May. 13th, 2015

davywavy: (toad)
There's a saying on the internet that "information wants to be free". It suggests that information - especially confidential information - is like a caged animal or a dammed stream and wants nothing more than to find a way out of it's confines to it's natural free state on the internet. It's usually used to justify confidential information being leaked resulting in a breach of national security and a few deaths.
There's a similar saying in the financial markets which is "the market always knows before you do". What this means is that you will never be first with any piece of news which might be price-sensitive to the markets. By the time you've seen it on the news it's already been digested, bought or sold, and you'll always be playing catch up.

In other words, for all the ways it gets dressed up, information gets leaked. For all that the latest takeover bid is classified, somewhere along the line someone will have seen a chance to make a few bob and taken a position along the way. There's a notorious example of this from about 2013 when the US markets reacted to an announcement from the Federal reserve faster than the speed of light. In other words, there was a leak but someone worked very hard to make it look like there hadn't been.

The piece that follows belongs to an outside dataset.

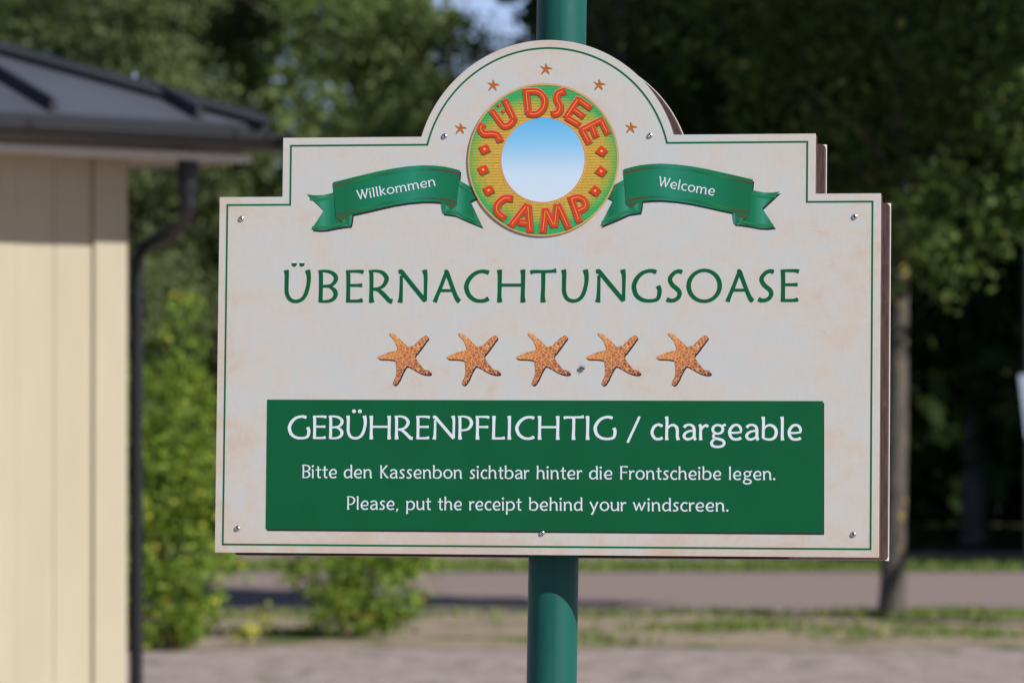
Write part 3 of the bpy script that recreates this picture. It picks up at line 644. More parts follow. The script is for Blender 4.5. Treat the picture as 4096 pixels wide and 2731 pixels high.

Anyway, on polling day last Thursday I got to thinking. Seven years ago now I ran this piece on political betting and how it was a better predictor of election outcomes than polling because there was actual money on the line and people are more honest when it comes to their own hard cash then when they can conveniently lie to a pollster. However, there's another market truism, and it says that when everyone is doing something then it becomes worthless - and it struck me as the voting went on and the opinion polls and betting odds remained resolutely uncertain that everyone was looking at the odds now because everyone knows to look at the odds, so as a predictive tool it's not much use.

So I sat and watched the FTSE as the afternoon progressed as I was sure the markets would prove a reliable bellweather of which way things were going to go, and, sure enough, as things went on about mid-afternoon I PM'ed [livejournal.com profile] raggedyman and said "The money reckons the coalition has got it*" as the FTSE had risen resolutely for several hours.

But here's where it gets interesting. You see, a day or two after the election, I was reading an article about how exit polling works and one of the things it said was that whilst exit polls are not released before the stations close in order to prevent a rush one way or another, the pollsters will start getting their first real indication of which way the wind is blowing at about 11am, three hours after the booths open.

Or, in other words, there would be people who had a good idea of who was winning by late morning, and information like that is useful information. Markets dislike uncertainty and sell it, but a likely Conservative victory would cause the markets to rally as soon as they knew. In fact, it might result in a stock market which looks uncannily like this:



So there you have it. The market knew before you did, as the evidence suggests exit poll data made its way to the city long before it was released to the general public, or you.

And if the money knew, then you can bet senior Conservative, Labour and LibDem figures did too. Did anyone notice if Ed Miliband began to look increasingly unhappy as they day went on?

*Yes, I know. I'm not perfect, okay? At least I've honestly reported what I said.